We had come to reset our "refresh button," and the sky decided to participate by raining through the night, so the next morning everything looked rinsed and glowing with every leaf washed clean, which is why my one real piece of advice is to wake early, around five or six, when the resort reveals its other residents: peacocks strolling close enough to startle you; swans gliding across the ponds; birdlife you simply have not seen before; and the rabbits wandering about as though they pay the bills before the goat, horse, and camel rides begin at nine.
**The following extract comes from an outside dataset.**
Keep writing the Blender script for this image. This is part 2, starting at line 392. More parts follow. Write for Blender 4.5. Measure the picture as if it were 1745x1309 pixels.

And here is the detail that made me sit up properly, because the club, the gym, the toy train, the kids' club, and those very rides are all built into the room rate rather than billed quietly at the end, while room service arrives so quickly that an extra mattress or quilt or fresh toiletries reaches your door almost before you have sat back down.

Being four of us, one couple and two children, meant we could taste our way across the entire dinner spread, and we did, moving through chicken curry and mutton curry; dal tadka and dal makhni; jeera rice and masala gobhi and pasta; salads and soups and an array of breads; before finishing on Indian sweets, assorted cakes and pastries, and ice cream, all of it fresh, with a breakfast the next morning just as indulgent in its idli sambhar, upma, poori with aloo, parathas, eggs done every way, croissants, masala Maggi, cereals, fruit, and good coffee. Between meals there was more than anyone could exhaust, with three swimming pools, including one kept just for the children, alongside carrom, ludo, chess, badminton, cricket, table tennis, darts, a toy train, swings, and a small library tucked away for the readers, and seating scattered everywhere that quietly dares you to do nothing whatsoever.


It sits in a serene pocket about fifteen minutes from Panchgaon Restaurant; the check-in and check-out are refreshingly painless, and it asks so little of you while giving back so much that I would return in a heartbeat, and I suspect that once you have been, you would too.